= Dataset section =
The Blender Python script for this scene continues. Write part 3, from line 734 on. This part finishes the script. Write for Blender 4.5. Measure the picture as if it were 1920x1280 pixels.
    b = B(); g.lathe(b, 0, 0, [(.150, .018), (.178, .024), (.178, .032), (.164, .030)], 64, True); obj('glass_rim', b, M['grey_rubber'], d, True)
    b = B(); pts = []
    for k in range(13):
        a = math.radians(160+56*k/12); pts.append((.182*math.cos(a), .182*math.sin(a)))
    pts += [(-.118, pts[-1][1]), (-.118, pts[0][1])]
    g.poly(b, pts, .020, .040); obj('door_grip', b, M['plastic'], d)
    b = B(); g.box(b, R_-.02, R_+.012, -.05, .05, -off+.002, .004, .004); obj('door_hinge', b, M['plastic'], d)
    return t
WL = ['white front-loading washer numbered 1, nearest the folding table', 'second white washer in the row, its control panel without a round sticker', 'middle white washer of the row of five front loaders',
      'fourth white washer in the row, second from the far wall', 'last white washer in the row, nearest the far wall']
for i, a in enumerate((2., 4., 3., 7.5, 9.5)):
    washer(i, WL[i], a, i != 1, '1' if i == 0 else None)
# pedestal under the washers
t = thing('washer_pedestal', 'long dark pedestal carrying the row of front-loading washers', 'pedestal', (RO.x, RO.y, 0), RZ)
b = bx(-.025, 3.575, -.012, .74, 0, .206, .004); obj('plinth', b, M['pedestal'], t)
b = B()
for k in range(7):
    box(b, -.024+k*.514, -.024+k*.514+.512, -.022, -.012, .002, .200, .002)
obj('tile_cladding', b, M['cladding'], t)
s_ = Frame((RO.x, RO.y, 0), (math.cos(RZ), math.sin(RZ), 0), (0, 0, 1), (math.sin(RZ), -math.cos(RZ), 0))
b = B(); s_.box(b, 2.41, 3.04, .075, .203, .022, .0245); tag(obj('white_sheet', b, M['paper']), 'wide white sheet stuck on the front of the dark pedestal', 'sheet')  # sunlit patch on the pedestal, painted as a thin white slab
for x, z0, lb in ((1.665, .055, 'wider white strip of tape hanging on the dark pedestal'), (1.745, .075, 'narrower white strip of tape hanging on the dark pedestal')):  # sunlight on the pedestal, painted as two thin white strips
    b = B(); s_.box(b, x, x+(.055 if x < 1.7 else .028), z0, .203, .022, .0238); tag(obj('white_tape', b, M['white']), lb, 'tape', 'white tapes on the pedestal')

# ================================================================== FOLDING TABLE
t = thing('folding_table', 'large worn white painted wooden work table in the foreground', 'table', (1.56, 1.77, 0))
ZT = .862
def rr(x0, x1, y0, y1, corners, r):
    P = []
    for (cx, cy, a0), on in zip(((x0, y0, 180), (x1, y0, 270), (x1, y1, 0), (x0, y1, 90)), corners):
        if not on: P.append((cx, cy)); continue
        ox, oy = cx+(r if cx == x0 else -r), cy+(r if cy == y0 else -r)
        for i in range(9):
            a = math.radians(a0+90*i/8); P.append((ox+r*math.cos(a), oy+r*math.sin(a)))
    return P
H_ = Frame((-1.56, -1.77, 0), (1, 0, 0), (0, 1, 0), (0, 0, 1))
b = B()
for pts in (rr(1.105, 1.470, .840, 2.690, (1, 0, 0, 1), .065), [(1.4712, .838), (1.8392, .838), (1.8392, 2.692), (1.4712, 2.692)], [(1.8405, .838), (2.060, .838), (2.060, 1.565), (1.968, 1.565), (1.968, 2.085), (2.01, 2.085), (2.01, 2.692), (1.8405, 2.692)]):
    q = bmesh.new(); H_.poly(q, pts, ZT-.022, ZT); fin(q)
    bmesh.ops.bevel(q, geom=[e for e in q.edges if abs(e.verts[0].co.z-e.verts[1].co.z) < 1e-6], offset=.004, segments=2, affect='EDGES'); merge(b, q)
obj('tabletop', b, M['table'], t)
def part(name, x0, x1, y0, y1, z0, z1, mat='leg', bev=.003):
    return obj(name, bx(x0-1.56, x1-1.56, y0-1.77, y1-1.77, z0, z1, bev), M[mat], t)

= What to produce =
Reproduce the material precisely, including every line.

= Solution =
The Blender Python script for this scene continues. Write part 3, from line 734 on. This part finishes the script. Write for Blender 4.5. Measure the picture as if it were 1920x1280 pixels.
    b = B(); g.lathe(b, 0, 0, [(.150, .018), (.178, .024), (.178, .032), (.164, .030)], 64, True); obj('glass_rim', b, M['grey_rubber'], d, True)
    b = B(); pts = []
    for k in range(13):
        a = math.radians(160+56*k/12); pts.append((.182*math.cos(a), .182*math.sin(a)))
    pts += [(-.118, pts[-1][1]), (-.118, pts[0][1])]
    g.poly(b, pts, .020, .040); obj('door_grip', b, M['plastic'], d)
    b = B(); g.box(b, R_-.02, R_+.012, -.05, .05, -off+.002, .004, .004); obj('door_hinge', b, M['plastic'], d)
    return t
WL = ['white front-loading washer numbered 1, nearest the folding table', 'second white washer in the row, its control panel without a round sticker', 'middle white washer of the row of five front loaders',
      'fourth white washer in the row, second from the far wall', 'last white washer in the row, nearest the far wall']
for i, a in enumerate((2., 4., 3., 7.5, 9.5)):
    washer(i, WL[i], a, i != 1, '1' if i == 0 else None)
# pedestal under the washers
t = thing('washer_pedestal', 'long dark pedestal carrying the row of front-loading washers', 'pedestal', (RO.x, RO.y, 0), RZ)
b = bx(-.025, 3.575, -.012, .74, 0, .206, .004); obj('plinth', b, M['pedestal'], t)
b = B()
for k in range(7):
    box(b, -.024+k*.514, -.024+k*.514+.512, -.022, -.012, .002, .200, .002)
obj('tile_cladding', b, M['cladding'], t)
s_ = Frame((RO.x, RO.y, 0), (math.cos(RZ), math.sin(RZ), 0), (0, 0, 1), (math.sin(RZ), -math.cos(RZ), 0))
b = B(); s_.box(b, 2.41, 3.04, .075, .203, .022, .0245); tag(obj('white_sheet', b, M['paper']), 'wide white sheet stuck on the front of the dark pedestal', 'sheet')  # sunlit patch on the pedestal, painted as a thin white slab
for x, z0, lb in ((1.665, .055, 'wider white strip of tape hanging on the dark pedestal'), (1.745, .075, 'narrower white strip of tape hanging on the dark pedestal')):  # sunlight on the pedestal, painted as two thin white strips
    b = B(); s_.box(b, x, x+(.055 if x < 1.7 else .028), z0, .203, .022, .0238); tag(obj('white_tape', b, M['white']), lb, 'tape', 'white tapes on the pedestal')

# ================================================================== FOLDING TABLE
t = thing('folding_table', 'large worn white painted wooden work table in the foreground', 'table', (1.56, 1.77, 0))
ZT = .862
def rr(x0, x1, y0, y1, corners, r):
    P = []
    for (cx, cy, a0), on in zip(((x0, y0, 180), (x1, y0, 270), (x1, y1, 0), (x0, y1, 90)), corners):
        if not on: P.append((cx, cy)); continue
        ox, oy = cx+(r if cx == x0 else -r), cy+(r if cy == y0 else -r)
        for i in range(9):
            a = math.radians(a0+90*i/8); P.append((ox+r*math.cos(a), oy+r*math.sin(a)))
    return P
H_ = Frame((-1.56, -1.77, 0), (1, 0, 0), (0, 1, 0), (0, 0, 1))
b = B()
for pts in (rr(1.105, 1.470, .840, 2.690, (1, 0, 0, 1), .065), [(1.4712, .838), (1.8392, .838), (1.8392, 2.692), (1.4712, 2.692)], [(1.8405, .838), (2.060, .838), (2.060, 1.565), (1.968, 1.565), (1.968, 2.085), (2.01, 2.085), (2.01, 2.692), (1.8405, 2.692)]):
    q = bmesh.new(); H_.poly(q, pts, ZT-.022, ZT); fin(q)
    bmesh.ops.bevel(q, geom=[e for e in q.edges if abs(e.verts[0].co.z-e.verts[1].co.z) < 1e-6], offset=.004, segments=2, affect='EDGES'); merge(b, q)
obj('tabletop', b, M['table'], t)
def part(name, x0, x1, y0, y1, z0, z1, mat='leg', bev=.003):
    return obj(name, bx(x0-1.56, x1-1.56, y0-1.77, y1-1.77, z0, z1, bev), M[mat], t)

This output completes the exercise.